The edict enjoining
this persecution was promulgated in February, 303 A.D., and the
persecution lasted until the Emperor abdicated in May, 305 A.D. It was
carried out in Britain by Maximianus Herculius and Asclepiodotus, and it
was during this persecution that St. Alban won the martyr's crown.
Though the story is embellished with certain miraculous incidents which
most of us will reject as accretions of later ages, yet there seems no
reason to doubt the main facts.
Albanus, or Alban, as we generally call him, was a young soldier and a
heathen, but being a man of a pitiful heart, he gave shelter to a
certain deacon named Amphibalus, who was in danger of death. Amphibalus
returned his kindness by teaching him the outlines of the Christian
religion, which Alban accepted.

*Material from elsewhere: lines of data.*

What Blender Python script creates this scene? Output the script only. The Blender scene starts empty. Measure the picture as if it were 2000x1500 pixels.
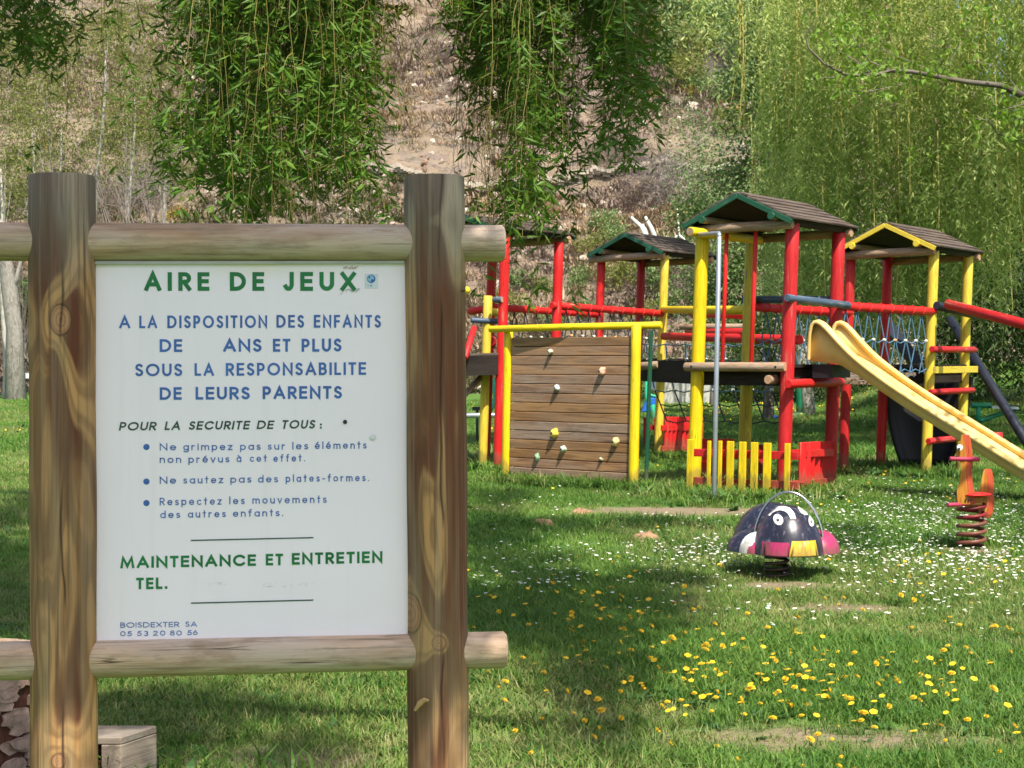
import bpy, math, random
import numpy as np
from mathutils import Vector, Matrix
random.seed(7)
rng = np.random.default_rng(11)
SC = bpy.context.scene
COL = SC.collection
R = math.radians
V = Vector

# ------------------------------------------------------------------ camera, light, exposure
F = 3300.0            # focal length in photo pixels (photo is 2000 wide)
EYE = V((0, 0, 1.25))
PITCH = math.atan(50 / F)
cam_d = bpy.data.cameras.new('camera'); cam = bpy.data.objects.new('camera', cam_d); COL.objects.link(cam)
cam_d.sensor_width = 36; cam_d.lens = F / 2000 * 36
cam_d.clip_start = 0.05; cam_d.clip_end = 1500
cam.location = EYE; cam.rotation_euler = (R(90) - PITCH, 0, 0)
cam_d.dof.use_dof = True; cam_d.dof.focus_distance = 5.0; cam_d.dof.aperture_fstop = 22.0
SC.camera = cam
SUN_EL = R(57); SUN_DIR = V((0.36, -0.93, 0)).normalized() * math.cos(SUN_EL) + V((0, 0, math.sin(SUN_EL)))
world = bpy.data.worlds.new('World'); SC.world = world; world.use_nodes = True
wn = world.node_tree; bg = wn.nodes['Background']
sky = wn.nodes.new('ShaderNodeTexSky'); sky.sky_type = 'NISHITA'; sky.sun_disc = False
sky.sun_elevation = SUN_EL; sky.sun_rotation = math.atan2(SUN_DIR.x, SUN_DIR.y)
sky.air_density = 1.0; sky.dust_density = 2.5; sky.ozone_density = 1.0
wn.links.new(sky.outputs[0], bg.inputs[0]); bg.inputs[1].default_value = 0.12
sl = bpy.data.lights.new('sun', 'SUN'); sl.energy = 5.0; sl.angle = R(0.53); sl.color = (1.0, 0.94, 0.82)
so = bpy.data.objects.new('sun', sl); COL.objects.link(so)
so.rotation_euler = SUN_DIR.to_track_quat('Z', 'Y').to_euler()
SC.view_settings.view_transform = 'Standard'; SC.view_settings.look = 'None'
SC.view_settings.exposure = 0.78; SC.view_settings.gamma = 1; SC.view_settings.use_curve_mapping = False
SC.cycles.max_bounces = 6; SC.cycles.diffuse_bounces = 3; SC.cycles.transmission_bounces = 4
SC.cycles.transparent_max_bounces = 6; SC.cycles.glossy_bounces = 2
SC.cycles.caustics_reflective = False; SC.cycles.caustics_refractive = False

FW = V((0, math.cos(PITCH), -math.sin(PITCH))); UP = V((0, math.sin(PITCH), math.cos(PITCH)))
def ray(x, y): return FW * F + V((1, 0, 0)) * (x - 1000) + UP * (750 - y)
def at(x, y, depth):                      # the point of the place that stands at this depth in that direction
    d = ray(x, y); return EYE + d * (depth / d.y)
def on_plane(x, y, p0, n):
    d = ray(x, y); return EYE + d * ((p0 - EYE).dot(n) / d.dot(n))
def terr(X, Y):                           # the lawn is flat and rises into a bank far back on the one side
    t = min(max((Y - 25) / 19, 0), 1); t = t * t * (3 - 2 * t)
    s = min(max((X / max(Y, 1) - 0.17) / 0.09, 0), 1); s = s * s * (3 - 2 * s)
    return 1.1 * t * s
def ground(x, y):
    for _ in range(1):
        d = ray(x, y); return EYE + d * (-EYE.z / d.z)

# ------------------------------------------------------------------ node helper and materials
def nd(nt, typ, ins=None, **attrs):
    n = nt.nodes.new(typ)
    for k, v in attrs.items(): setattr(n, k, v)
    for k, v in (ins or {}).items():
        s = n.inputs[k]
        if isinstance(v, bpy.types.NodeSocket): nt.links.new(v, s)
        elif isinstance(v, tuple) and len(v) == 3 and s.type == 'RGBA': s.default_value = (*v, 1)
        else: s.default_value = v
    return n
def new_mat(name):
    m = bpy.data.materials.new(name); m.use_nodes = True
    return m, m.node_tree, m.node_tree.nodes['Principled BSDF']
def math_(nt, op, a, b=0.0, c=None):
    i = {0: a, 1: b}
    if c is not None: i[2] = c
    return nd(nt, 'ShaderNodeMath', i, operation=op).outputs[0]
def mixc(nt, f, a, b, bt='MIX'):
    n = nt.nodes.new('ShaderNodeMix'); n.data_type = 'RGBA'; n.blend_type = bt
    for idx, v in ((0, f), (6, a), (7, b)):
        s = n.inputs[idx]
        if isinstance(v, bpy.types.NodeSocket): nt.links.new(v, s)
        elif isinstance(v, tuple): s.default_value = (*v, 1)
        else: s.default_value = v
    return n.outputs[2]
def ramp(nt, fac, stops, interp='LINEAR'):
    n = nt.nodes.new('ShaderNodeValToRGB'); cr = n.color_ramp; cr.interpolation = interp
    while len(cr.elements) < len(stops): cr.elements.new(0.5)
    for e, (p, c) in zip(cr.elements, stops):
        e.position = p; e.color = (*c, 1) if isinstance(c, tuple) else (c, c, c, 1)
    nt.links.new(fac, n.inputs[0]); return n.outputs[0]
def noise(nt, vec, scale, detail=4, rough=0.55, dist=0.0, out=0):
    return nd(nt, 'ShaderNodeTexNoise', {'Vector': vec, 'Scale': scale, 'Detail': detail, 'Roughness': rough, 'Distortion': dist}).outputs[out]
def gc_vec(nt, sc):
    a = nd(nt, 'ShaderNodeAttribute', attribute_name='gc')
    return nd(nt, 'ShaderNodeVectorMath', {0: a.outputs['Vector'], 1: sc}, operation='MULTIPLY').outputs[0]
def pos_vec(nt, sc=(1, 1, 1)):
    g = nd(nt, 'ShaderNodeNewGeometry')
    return nd(nt, 'ShaderNodeVectorMath', {0: g.outputs['Position'], 1: sc}, operation='MULTIPLY').outputs[0]
def bump(nt, bs, h, strength=0.4, dist=0.01):
    b = nd(nt, 'ShaderNodeBump', {'Height': h, 'Strength': strength, 'Distance': dist}); nt.links.new(b.outputs[0], bs.inputs['Normal'])

def paint(name, col, worn=(0.25, 0.2, 0.14), wear=0.62, rough=0.45):
    m, nt, bs = new_mat(name)
    g = gc_vec(nt, (14, 14, 1.6)); n1 = noise(nt, g, 1.0, 6, 0.62)
    g2 = gc_vec(nt, (60, 60, 5)); n2 = noise(nt, g2, 1.0, 5, 0.6)
    g3 = gc_vec(nt, (5, 5, 3)); n3 = noise(nt, g3, 1.0, 4, 0.6)
    c = mixc(nt, ramp(nt, n3, [(0.3, 0.0), (0.72, 1.0)]), tuple(x * 0.86 for x in col), tuple(min(1, x * 1.1 + 0.006) for x in col))
    c = mixc(nt, ramp(nt, n2, [(0.40, 0.55), (0.56, 0.0)]), c, tuple(x * 0.62 for x in col))
    mask = math_(nt, 'MULTIPLY', ramp(nt, n2, [(0.5, 0.0), (0.62, 1.0)]), ramp(nt, n1, [(wear - 0.05, 0.0), (wear + 0.08, 1.0)]))
    c = mixc(nt, mask, c, worn)
    ck = math_(nt, 'ABSOLUTE', math_(nt, 'SUBTRACT', noise(nt, gc_vec(nt, (34, 34, 0.9)), 1.0, 3, 0.5), 0.5))
    c = mixc(nt, math_(nt, 'MULTIPLY', ramp(nt, ck, [(0.0, 1.0), (0.016, 0.0)]), ramp(nt, n3, [(0.48, 0.0), (0.56, 0.8)])), c, tuple(x * 0.22 for x in col))
    zz = nd(nt, 'ShaderNodeSeparateXYZ', {0: pos_vec(nt)}).outputs[2]
    c = mixc(nt, ramp(nt, math_(nt, 'ADD', zz, math_(nt, 'MULTIPLY', n1, -0.35)), [(0.0, 0.5), (0.05, 0.0)]), c, (0.12, 0.09, 0.05))
    nt.links.new(c, bs.inputs['Base Color'])
    nt.links.new(ramp(nt, n1, [(0.3, rough - 0.06), (0.7, rough + 0.18)]), bs.inputs['Roughness'])
    bs.inputs['Specular IOR Level'].default_value = 0.35
    bump(nt, bs, n2, 0.35, 0.004); return m
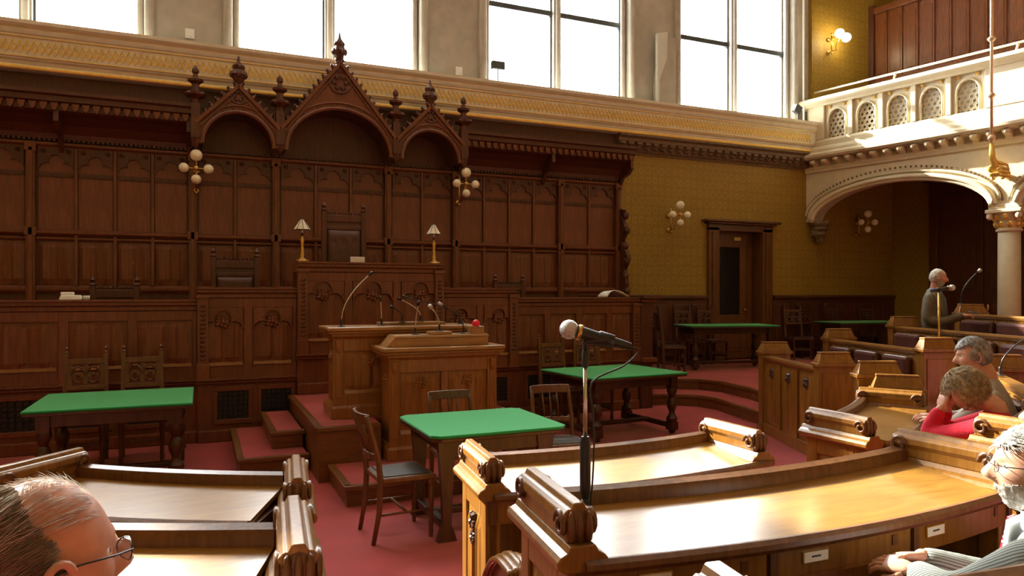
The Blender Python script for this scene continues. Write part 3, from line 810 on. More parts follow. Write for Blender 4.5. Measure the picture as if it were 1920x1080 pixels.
# ================================================================ DAIS DESKS
def dais_desk(label, x0, x1, zt, yf, n, zb, carved, pilL, pilR, grilles, depth=.5, ztop_base=.74):
    t = thing('dais_desk', label, 'desk', ((x0+x1)/2, yf, 0))
    c = (x0+x1)/2; a, b = x0-c, x1-c
    MB().sweepx([(depth, zt-.13), (0, zt-.13), (-.02, zt-.12), (-.02, zt-.08), (-.05, zt-.06), (-.05, zt-.03), (-.075, zt-.02), (-.075, zt), (depth, zt)], a-.0, b+.0).build('desk_cap', M['red_oak'], t)
    zb1 = ztop_base
    fr = MB(); fr.box(a, b, .02, .06, zb1, zt-.13)
    fr.build('front_board', M['red_oak'], t)
    MB().box(a, b, depth-.04, depth, .72, zt-.13).build('back_board', M['red_oak'], t)
    pw = (b-a)/n
    for i in range(n+1):
        u = a+pw*i
        m = MB(); m.box(max(a, u-.05), min(b, u+.05), -.012, .02, zb1, zt-.13)
        m.build('stile', M['red_oak'], t, bevel=.008)
    zp0, zp1 = zb1+.16, zt-.24
    for z0, z1 in ((zb1, zp0), (zp1, zt-.13)):
        MB().box(a, b, -.010, .02, z0, z1).build('rail', M['red_oak'], t, bevel=.006)
    for i in range(n):
        u0, u1 = a+pw*i+.06, a+pw*(i+1)-.06
        top = zp1 if not carved else zp1-.14
        p = MB().linen(u0, u1, zp0+.02, top-.01, .018, .022, 2).build('linenfold_panel', M['red_oak'], t)
        MB().sweepx([(.02, zp0), (-.03, zp0), (.018, zp0+.035)], u0, u1).build('panel_sill', M['lectern_oak'], p)
        if carved:
            tp = trefoil_pts(u0, u1, zp1-.24)
            MB().prism(tp + [(u1, zp1), (u0, zp1)], -.014, .018).build('trefoil_head', M['red_oak'], p)
            tp2 = [(q[0], -.016, q[1]) for q in tp]
            MB().tube(tp2, .012, 6).build('trefoil_moulding', M['red_oak'], p)
            MB().leafs((u0+u1)/2, zp1-.17, .0, min(.12, pw*.24), 3+i, .03).build('carved_leaves', M['red_oak'], p)
    for f, u in ((pilL, a), (pilR, b)):
        if f:
            u = u+.06 if u < 0 else u-.06
            m = MB(); m.box(u-.06, u+.06, -.06, .0, zb1, zt-.1); m.box(u-.075, u+.075, -.085, .0, zt-.13, zt-.09); m.box(u-.07, u+.07, -.07, 0, zb1, zb1+.18)
            q = m.build('pilaster', M['red_oak'], t, bevel=.006)
            m = MB(); z = zb1+.24
            while z < zt-.2:
                m.ball((u, -.062, z), (.035, .014, .022), 6, 4); z += .052
            o = m.build('pilaster_carving', M['dark_oak'], q); o['kind'] = 'stuff'
    # plinth
    MB().sweepx([(.06, zb1-.07), (-.02, zb1-.07), (-.04, zb1-.05), (-.04, zb1-.03), (-.08, zb1-.012), (-.08, zb1+.005), (.06, zb1+.01)], a-(.02 if pilL else 0), b+(.02 if pilR else 0)).build('plinth_moulding', M['red_oak'], t)
    if zb < zb1-.2:
        m = MB(); m.box(a, b, .0, .05, zb, zb1-.06); m.build('plinth', M['red_oak'], t)
        MB().box(a, b, -.045, .02, zb, zb+.14).build('plinth_base', M['red_oak'], t, bevel=.012)
        for (g0, g1) in grilles:
            g0 -= c; g1 -= c
            p = MB(); p.box(g0-.05, g1+.05, -.02, .01, .59, .65); p.box(g0-.05, g1+.05, -.02, .01, .2, .26); p.box(g0-.05, g0, -.02, .01, .26, .59); p.box(g1, g1+.05, -.02, .01, .26, .59)
            p = p.build('grille_frame', M['red_oak'], t, bevel=.008)
            MB().box(g0, g1, -.004, .004, .26, .59).build('grille_backing', M['black'], p)
            m = MB(); k = 6
            for i in range(k):
                for j in range(k):
                    cx, cz = g0+(i+.5)*(g1-g0)/k, .26+(j+.5)*.33/k
                    rr = (g1-g0)/k*.5
                    m.tube([(cx+rr*math.cos(q*PI/4), -.008, cz+rr*math.sin(q*PI/4)) for q in range(9)], .005, 4)
            o = m.build('grille', M['grille'], p); o['kind'] = 'stuff'
    return t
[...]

When at last the persecutors had
discovered the hiding-place of Amphibalus, Alban, in order to aid his
escape, changed garments with the deacon, and allowed himself to be
taken in his stead, while Amphibalus made his way into Wales, where,
however, he was ultimately captured and was brought back by the
persecutors, who possibly intended to put him to death at Verulamium,
but for some reason which we do not understand he was executed about
four miles from the city at a spot where the village of Redbourn now
stands, the parish church of which is dedicated to him.